**** Data lines ****

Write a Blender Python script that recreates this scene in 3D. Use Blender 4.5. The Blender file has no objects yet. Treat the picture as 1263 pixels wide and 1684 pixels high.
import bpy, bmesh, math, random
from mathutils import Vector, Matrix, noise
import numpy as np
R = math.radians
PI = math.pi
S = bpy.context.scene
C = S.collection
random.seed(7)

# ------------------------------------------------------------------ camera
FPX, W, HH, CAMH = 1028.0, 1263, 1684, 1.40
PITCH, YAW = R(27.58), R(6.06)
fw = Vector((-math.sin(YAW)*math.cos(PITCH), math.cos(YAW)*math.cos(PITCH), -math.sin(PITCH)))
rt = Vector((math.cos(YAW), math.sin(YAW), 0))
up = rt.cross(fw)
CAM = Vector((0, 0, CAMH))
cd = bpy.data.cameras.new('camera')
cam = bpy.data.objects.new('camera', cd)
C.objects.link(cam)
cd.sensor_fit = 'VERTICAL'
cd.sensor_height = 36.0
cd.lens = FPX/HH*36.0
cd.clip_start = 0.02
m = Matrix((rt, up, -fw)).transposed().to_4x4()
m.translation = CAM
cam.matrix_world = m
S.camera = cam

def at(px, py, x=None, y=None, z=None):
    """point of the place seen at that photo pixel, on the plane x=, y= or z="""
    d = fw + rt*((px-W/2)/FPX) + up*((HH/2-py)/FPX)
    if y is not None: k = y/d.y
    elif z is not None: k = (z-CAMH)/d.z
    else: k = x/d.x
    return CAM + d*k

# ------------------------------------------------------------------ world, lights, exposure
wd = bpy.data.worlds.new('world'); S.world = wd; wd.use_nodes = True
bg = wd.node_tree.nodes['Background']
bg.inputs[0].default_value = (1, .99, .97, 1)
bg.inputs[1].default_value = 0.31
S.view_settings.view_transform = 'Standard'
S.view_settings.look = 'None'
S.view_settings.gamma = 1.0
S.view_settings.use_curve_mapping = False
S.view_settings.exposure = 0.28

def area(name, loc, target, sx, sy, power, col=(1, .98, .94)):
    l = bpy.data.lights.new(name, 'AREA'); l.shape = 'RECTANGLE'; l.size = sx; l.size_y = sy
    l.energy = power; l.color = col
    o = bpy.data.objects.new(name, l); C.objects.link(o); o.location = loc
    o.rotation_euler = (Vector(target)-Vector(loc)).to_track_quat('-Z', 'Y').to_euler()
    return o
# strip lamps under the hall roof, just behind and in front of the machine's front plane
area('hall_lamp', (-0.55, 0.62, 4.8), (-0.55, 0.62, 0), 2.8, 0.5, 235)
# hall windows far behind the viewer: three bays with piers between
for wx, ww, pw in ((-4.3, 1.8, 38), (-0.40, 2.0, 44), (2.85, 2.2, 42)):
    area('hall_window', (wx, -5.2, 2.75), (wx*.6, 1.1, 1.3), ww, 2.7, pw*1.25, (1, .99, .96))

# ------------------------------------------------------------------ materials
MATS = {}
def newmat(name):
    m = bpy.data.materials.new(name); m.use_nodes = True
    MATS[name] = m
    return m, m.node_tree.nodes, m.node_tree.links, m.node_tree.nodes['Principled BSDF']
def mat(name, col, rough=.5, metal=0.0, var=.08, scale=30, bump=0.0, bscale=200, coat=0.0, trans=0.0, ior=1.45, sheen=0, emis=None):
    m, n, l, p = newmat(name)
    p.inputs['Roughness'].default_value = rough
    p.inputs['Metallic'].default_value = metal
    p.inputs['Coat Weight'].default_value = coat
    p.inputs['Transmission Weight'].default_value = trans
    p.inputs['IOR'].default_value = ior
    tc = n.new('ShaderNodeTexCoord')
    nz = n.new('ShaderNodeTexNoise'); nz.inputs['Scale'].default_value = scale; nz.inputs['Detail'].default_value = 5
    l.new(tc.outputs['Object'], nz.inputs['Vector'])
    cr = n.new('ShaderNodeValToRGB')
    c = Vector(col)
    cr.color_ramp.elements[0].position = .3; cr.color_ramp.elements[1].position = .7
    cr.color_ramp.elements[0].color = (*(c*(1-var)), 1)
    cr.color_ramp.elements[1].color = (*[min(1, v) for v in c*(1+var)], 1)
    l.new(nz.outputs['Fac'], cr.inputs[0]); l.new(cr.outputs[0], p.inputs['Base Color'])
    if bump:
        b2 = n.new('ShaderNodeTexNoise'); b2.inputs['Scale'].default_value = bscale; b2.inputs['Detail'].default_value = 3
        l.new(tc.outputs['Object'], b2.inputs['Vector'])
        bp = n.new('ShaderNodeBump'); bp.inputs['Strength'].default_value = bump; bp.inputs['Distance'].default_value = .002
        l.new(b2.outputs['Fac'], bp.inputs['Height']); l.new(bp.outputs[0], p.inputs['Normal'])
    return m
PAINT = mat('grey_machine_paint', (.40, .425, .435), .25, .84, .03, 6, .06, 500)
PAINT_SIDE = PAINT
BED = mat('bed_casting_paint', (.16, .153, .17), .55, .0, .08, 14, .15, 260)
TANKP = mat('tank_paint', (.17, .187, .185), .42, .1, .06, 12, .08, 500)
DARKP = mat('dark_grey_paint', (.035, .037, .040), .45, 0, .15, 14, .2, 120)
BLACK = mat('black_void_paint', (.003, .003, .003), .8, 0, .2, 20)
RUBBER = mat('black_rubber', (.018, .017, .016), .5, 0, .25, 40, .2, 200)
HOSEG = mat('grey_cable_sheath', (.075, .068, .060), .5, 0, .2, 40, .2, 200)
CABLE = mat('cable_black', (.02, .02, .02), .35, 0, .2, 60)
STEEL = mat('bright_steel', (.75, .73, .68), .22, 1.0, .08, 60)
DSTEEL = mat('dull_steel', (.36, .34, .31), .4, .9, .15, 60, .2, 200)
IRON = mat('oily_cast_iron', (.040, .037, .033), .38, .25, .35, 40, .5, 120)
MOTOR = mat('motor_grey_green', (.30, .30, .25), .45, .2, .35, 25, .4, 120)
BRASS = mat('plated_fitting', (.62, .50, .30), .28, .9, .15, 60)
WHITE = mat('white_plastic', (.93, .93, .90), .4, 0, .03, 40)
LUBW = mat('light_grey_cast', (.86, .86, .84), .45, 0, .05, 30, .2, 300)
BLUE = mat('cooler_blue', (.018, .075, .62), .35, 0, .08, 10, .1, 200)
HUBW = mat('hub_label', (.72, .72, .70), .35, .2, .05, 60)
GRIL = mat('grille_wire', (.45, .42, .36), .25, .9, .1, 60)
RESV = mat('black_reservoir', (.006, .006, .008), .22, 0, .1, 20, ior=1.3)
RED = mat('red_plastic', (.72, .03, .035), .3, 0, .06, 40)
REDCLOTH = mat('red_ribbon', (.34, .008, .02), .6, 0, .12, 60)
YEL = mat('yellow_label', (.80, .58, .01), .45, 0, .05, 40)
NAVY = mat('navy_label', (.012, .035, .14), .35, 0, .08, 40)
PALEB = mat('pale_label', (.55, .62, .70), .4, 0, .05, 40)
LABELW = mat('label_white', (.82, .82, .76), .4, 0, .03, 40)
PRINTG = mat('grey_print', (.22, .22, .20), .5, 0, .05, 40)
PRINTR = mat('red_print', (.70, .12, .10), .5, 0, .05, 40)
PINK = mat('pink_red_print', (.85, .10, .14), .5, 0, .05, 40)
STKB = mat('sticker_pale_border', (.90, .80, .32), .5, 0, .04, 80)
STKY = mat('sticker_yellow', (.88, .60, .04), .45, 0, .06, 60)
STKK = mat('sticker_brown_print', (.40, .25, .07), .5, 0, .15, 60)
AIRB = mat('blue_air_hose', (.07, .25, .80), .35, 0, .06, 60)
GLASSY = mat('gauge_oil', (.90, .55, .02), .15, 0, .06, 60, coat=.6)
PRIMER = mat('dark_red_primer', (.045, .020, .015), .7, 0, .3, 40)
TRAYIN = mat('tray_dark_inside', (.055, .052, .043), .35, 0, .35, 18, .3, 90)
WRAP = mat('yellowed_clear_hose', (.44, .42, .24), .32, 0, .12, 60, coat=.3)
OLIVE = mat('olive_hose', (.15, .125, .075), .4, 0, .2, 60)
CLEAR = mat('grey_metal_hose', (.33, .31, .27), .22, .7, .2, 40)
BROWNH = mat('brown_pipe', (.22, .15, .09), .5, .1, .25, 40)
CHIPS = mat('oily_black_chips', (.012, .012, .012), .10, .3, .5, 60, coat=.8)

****

Exercise instructions ::
Please write out the material word for word from its first line through the line holding "return CAM + d*k", including both, and no line past it.

Right answer ::
Write a Blender Python script that recreates this scene in 3D. Use Blender 4.5. The Blender file has no objects yet. Treat the picture as 1263 pixels wide and 1684 pixels high.
import bpy, bmesh, math, random
from mathutils import Vector, Matrix, noise
import numpy as np
R = math.radians
PI = math.pi
S = bpy.context.scene
C = S.collection
random.seed(7)

# ------------------------------------------------------------------ camera
FPX, W, HH, CAMH = 1028.0, 1263, 1684, 1.40
PITCH, YAW = R(27.58), R(6.06)
fw = Vector((-math.sin(YAW)*math.cos(PITCH), math.cos(YAW)*math.cos(PITCH), -math.sin(PITCH)))
rt = Vector((math.cos(YAW), math.sin(YAW), 0))
up = rt.cross(fw)
CAM = Vector((0, 0, CAMH))
cd = bpy.data.cameras.new('camera')
cam = bpy.data.objects.new('camera', cd)
C.objects.link(cam)
cd.sensor_fit = 'VERTICAL'
cd.sensor_height = 36.0
cd.lens = FPX/HH*36.0
cd.clip_start = 0.02
m = Matrix((rt, up, -fw)).transposed().to_4x4()
m.translation = CAM
cam.matrix_world = m
S.camera = cam

def at(px, py, x=None, y=None, z=None):
    """point of the place seen at that photo pixel, on the plane x=, y= or z="""
    d = fw + rt*((px-W/2)/FPX) + up*((HH/2-py)/FPX)
    if y is not None: k = y/d.y
    elif z is not None: k = (z-CAMH)/d.z
    else: k = x/d.x
    return CAM + d*k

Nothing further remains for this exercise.